Sungguh keindahan yang tak bisa terbahasan apa yang dia rasa ketika berada di rumah cahaya, semua kata kata tidak cukup untuk menggambarkan rasa bahagianya. Semakin dia amati semakin terasa indah melebihi dari kata kata indah yang pernah dia baca sebelumnya dari orang orang yang sudah duluan sampai kerumah itu. Namun itulah bahasa, Nafas sendiri kebingungan bagaimana membahasakan karena keterbatasan kata untuk melukiskannya.

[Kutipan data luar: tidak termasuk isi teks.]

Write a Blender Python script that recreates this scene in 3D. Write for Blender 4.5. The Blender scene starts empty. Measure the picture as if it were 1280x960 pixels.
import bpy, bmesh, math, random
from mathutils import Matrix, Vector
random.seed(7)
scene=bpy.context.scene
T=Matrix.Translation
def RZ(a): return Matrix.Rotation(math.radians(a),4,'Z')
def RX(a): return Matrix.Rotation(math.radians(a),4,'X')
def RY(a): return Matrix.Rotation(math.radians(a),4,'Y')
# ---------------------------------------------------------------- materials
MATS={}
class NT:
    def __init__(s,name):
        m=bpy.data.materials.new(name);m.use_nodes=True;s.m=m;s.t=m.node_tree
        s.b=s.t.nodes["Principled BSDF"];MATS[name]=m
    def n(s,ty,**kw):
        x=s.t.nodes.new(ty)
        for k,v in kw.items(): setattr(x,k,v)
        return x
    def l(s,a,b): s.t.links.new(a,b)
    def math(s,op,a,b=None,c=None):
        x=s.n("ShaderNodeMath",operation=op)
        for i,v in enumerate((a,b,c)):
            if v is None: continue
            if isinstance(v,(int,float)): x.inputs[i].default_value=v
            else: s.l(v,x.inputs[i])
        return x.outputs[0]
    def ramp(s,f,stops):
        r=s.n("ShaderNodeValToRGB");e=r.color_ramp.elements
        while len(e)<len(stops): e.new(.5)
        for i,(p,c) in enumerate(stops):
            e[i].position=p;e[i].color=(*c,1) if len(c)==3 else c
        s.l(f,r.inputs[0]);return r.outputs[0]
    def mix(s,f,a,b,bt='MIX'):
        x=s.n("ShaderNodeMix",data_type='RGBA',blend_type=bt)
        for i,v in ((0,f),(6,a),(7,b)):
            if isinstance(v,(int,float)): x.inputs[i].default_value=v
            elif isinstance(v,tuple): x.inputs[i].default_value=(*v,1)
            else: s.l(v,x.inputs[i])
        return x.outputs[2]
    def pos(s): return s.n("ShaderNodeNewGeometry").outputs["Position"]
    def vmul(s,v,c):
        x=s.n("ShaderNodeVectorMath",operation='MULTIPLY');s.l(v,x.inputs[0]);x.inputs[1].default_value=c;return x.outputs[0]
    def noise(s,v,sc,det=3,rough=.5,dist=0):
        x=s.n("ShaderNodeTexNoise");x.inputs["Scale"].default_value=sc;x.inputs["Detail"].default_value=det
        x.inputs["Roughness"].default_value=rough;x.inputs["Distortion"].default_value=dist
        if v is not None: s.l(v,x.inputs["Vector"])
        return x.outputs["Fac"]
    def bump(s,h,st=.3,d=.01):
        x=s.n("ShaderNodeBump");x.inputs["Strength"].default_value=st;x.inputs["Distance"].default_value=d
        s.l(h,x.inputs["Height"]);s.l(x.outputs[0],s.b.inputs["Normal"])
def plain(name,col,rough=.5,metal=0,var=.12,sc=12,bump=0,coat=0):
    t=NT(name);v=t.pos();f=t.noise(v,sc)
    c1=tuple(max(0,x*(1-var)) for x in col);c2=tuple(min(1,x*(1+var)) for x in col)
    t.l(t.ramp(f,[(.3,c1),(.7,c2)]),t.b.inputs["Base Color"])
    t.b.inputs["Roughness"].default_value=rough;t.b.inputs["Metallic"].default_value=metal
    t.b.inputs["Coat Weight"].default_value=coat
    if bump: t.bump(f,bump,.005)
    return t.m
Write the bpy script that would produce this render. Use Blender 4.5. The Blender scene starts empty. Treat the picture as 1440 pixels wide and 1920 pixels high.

Dia hanya bisa berteriak bahagia sekuat tenaga " aku tlah sampai, aku sangat bahagia".
Dengan rasa bahagia dan keharuan mendalam Nafas pulang ke gubuknya hanya untuk berbagi bahagia dengan Akli. Bergegas dia menjumpai Akli sambil berteriak "Akli..Akli, aku telah sampai kerumah cahaya, sangat indah dan sangat bahagia rasanya". Akli hanya tersenyum sambil mengatakan " Iya, tentu saja Nafas, bukankah aku sudah pernah menunjukkan kepadamu bagaimana indahnya foto rumah cahaya itu".
Akli selalu merasa lebih dulu dan lebih banyak tahu namun dia tidak pernah bisa merasakan kebahagiaan yang dirasakan Nafas. Walaupun mereka sama sama bisa mengatakan kata yang sama " aku sangat bahagia" namun tentunya kualitasnya berbeda.
Akli bisa jadi banyak tahu tentang data data dan citra namun dia tidak mengalaminya langsung dalam pengalamannya, dia tidak menjalani proses pembelajaran mental dan jiwa dari perjalanan menuju rumah cahaya yang sebetulnya itulah moment paling berharga dari menuju rumah cahaya. Dia tahu dengan logikanya namun dia tidak bisa merasa dengan jiwanya.
Bahkan pengetahuan yang yang dimiliki tidak mampu menjamin dia bisa dengan selamat menuju rumah cahaya karena tantangan menuju kesana harus melalui perjuangan dan ketahanan jiwa bukan sekedar tahu secara teoritis logis.
Hidupnya hanya sebatas petualangan akalnya dan tentu saja sebatas itu pula tingkatan dia bisa mempersepsikan kebahagiaan/keindahan petualangan menuju rumah cahaya.
Bagi Nafas, kebahagiaan/keindahan petualangan kerumah cahaya sangat personal karena cuma jiwanya sendiri yang bisa merasa tanpa ada kata yang bisa melukiskannya.
Beda bukanlah soalannya karena itu terkait potensi dan kelemahan yang spesifik yang dimiliki masing masing mereka. Ini adalah rahmat juga bagi mereka untuk saling melengkapi terlepas bagaimana kualitas kebahagiaan yang ada di hati mereka masing masing dalam pencariannnya pada rumah cahaya.